I got an email from Cornyn, basically asking for money but trying to play on Americans’ outrage over the AIG bonuses. It starts as follows:
“Those two words are what we've seen over the past few days as we learn more about the $165 million in bonuses offered to AIG executives.
Help me get that money back by signing the NRSC's "Take Back The Bonuses" petition. And then support the NRSC with a secure online donation of just $5 or more.
My constituents in Texas have been calling my office all week asking "what's going on up there?"
The answer is two other words: liberal Democrats.
They're the ones who are in charge and approved the money for the AIG bailout. And a couple of weeks ago when conservatives and moderates began asking questions, we were told - in not so many words - to mind our own business.
Well, the taxpayer's money is our business.
Frankly, it's unthinkable to me that a company American taxpayers bailed out would hand out bonuses to their executives. Where I come from - and pretty much everywhere except Washington, D.C. - you pay people to succeed - not to fail.”
Cornyn’s right that the bailout bill was largely a Democrat plan, and yes Americans – myself included – are appalled at the way top executives at AIG have acted. Cornyn’s dishonesty, however, comes from the fact that the bonuses were included in contracts signed long before AIG got into trouble. And while AIG should have tied bonuses to the company’s actual health and financial performance, and while the individual executives should have shown the moral fiber to turn down the bonuses, the fact remains that the bonuses were completely legal and in fact binding upon AIG; the company had little choice about paying out the bonuses. The contracts were legal, binding, and inflexible.
And by the way, that money does not belong to Senator Cornyn, you, me, or anyone else.
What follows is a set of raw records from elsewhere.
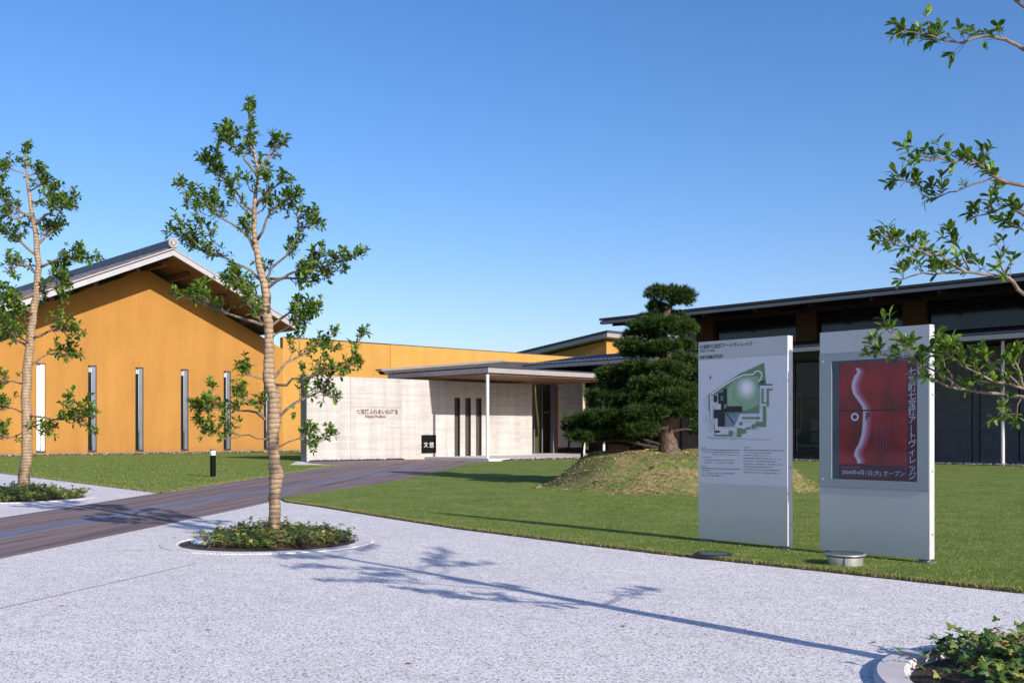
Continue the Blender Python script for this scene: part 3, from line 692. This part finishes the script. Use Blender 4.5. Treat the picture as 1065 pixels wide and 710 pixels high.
def glyphs(x, y, x1, sl, h=.95, gap=.12):
    x0 = x
    while x0 < x1:
        w_ = rnd.uniform(.55, .9); yy = y+sl*(x0-x)
        if rnd.random() > gap:
            k = rnd.random()
            rowq(tx, x0, x0+w_, yy, h*.32, sl); rowq(tx, x0+w_*.1, x0+w_*.9, yy+h*.66, h*.28, sl)
            if k > .35: rowq(tx, x0+w_*.35, x0+w_*.62, yy+h*.1, h*.8, sl)
        x0 += w_+.22
for y_, x0, x1 in ((464.6,729.6,733.9),(469.2,730.2,768.5),(472,741,768),(474.6,730.5,740),(477.4,733.5,763),(480.2,732.5,763),(484.0,729.6,735.6),(488.4,730,738.5),(491,730.2,764),(493.6,730.2,751)): glyphs(x0, y_, x1, .022)
for k, x1 in enumerate((802, 800, 812.5, 810, 814.5, 803, 811.5, 812)): glyphs(773.6, 469.8+k*2.95, x1, .025)
glyphs(773.4, 464.6, 780, .02)
build('small_print', tx, M_ink, s1)

s2l, s2r = on_a(852.6, 0, SA)[0], on_a(967, 0, SA)[0]
s2 = sign_body('poster_case', 'tall silver display case with red exhibition poster, nearest the right edge', s2l, s2r, 2.68, .075)
zs1 = on_a(852.6, 368.6, SA)[1]; zs2 = on_a(852.6, 505.5, SA)[1]
face(zs1+.004, 2.678, M_silverH, 'header_panel', s2l, s2r, s2); face(.077, zs2-.004, M_silver, 'lower_panel', s2l, s2r, s2)
ol, orr = on_a(865.3,0,SA)[0], on_a(954.4,0,SA)[0]; oz1 = on_a(865.3,375.7,SA)[1]; oz0 = on_a(865.3,497.6,SA)[1]
dr = MB().box(SA-.012, SA+.01, ol, s2l-.002, zs2, zs1).box(SA-.012, SA+.01, s2r+.004, orr, zs2, zs1).box(SA-.012, SA+.01, orr, ol, oz1, zs1).box(SA-.012, SA+.01, orr, ol, zs2, oz0)
door = build('door_frame', dr, vary('blue_grey_paint', (.25,.30,.315), .5, .2, amt=.03), s2)
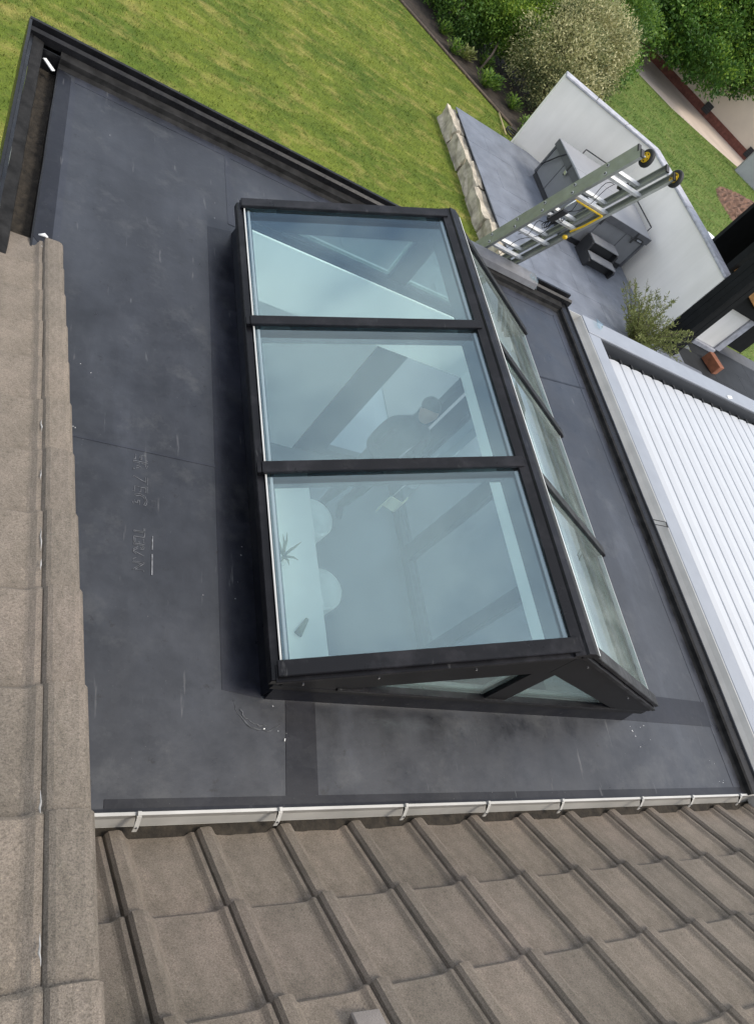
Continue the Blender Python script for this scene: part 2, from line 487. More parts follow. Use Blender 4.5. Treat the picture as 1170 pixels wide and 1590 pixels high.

If every person at AIG chose to return their bonus money, it would not be a case of "us" 'getting our money back' - it would just go to the government to be used on some other pork-heavy project blessed by the political mandarins of the Potomac.
So, we’re left with two possible judgments on Senator John Cornyn of Texas, Republican and purported conservative. Either he’s too stupid to understand what bill of attainder and ex post facto mean, and why such laws are unconstitutional (not to mention the devastating effect they would have on business, if it were to become the practice of government to abrogate contracts in order to coerce behavior to its whim no matter what is contractually stated), and too lazy to learn about the issue before declaring what he means to do about it; or John Cornyn is as corrupt as the Democrats, willing to ignore the Constitution in order to score a few cheap political points, to penalize a legal if inept business with taxes just to hurt them for obeying their contractual obligations, and to abandon the principles of conservatism and free enterprise in order to fit in with people who are America’s enemies. Lazy moron or America-hating crook, he’s one or the other.
Over eighty Republicans supported the attempt to break the Constitution in order to punish a company for a lawful act. So it’s not as if Senator Cornyn is an outlier here. He’s just a bad liar.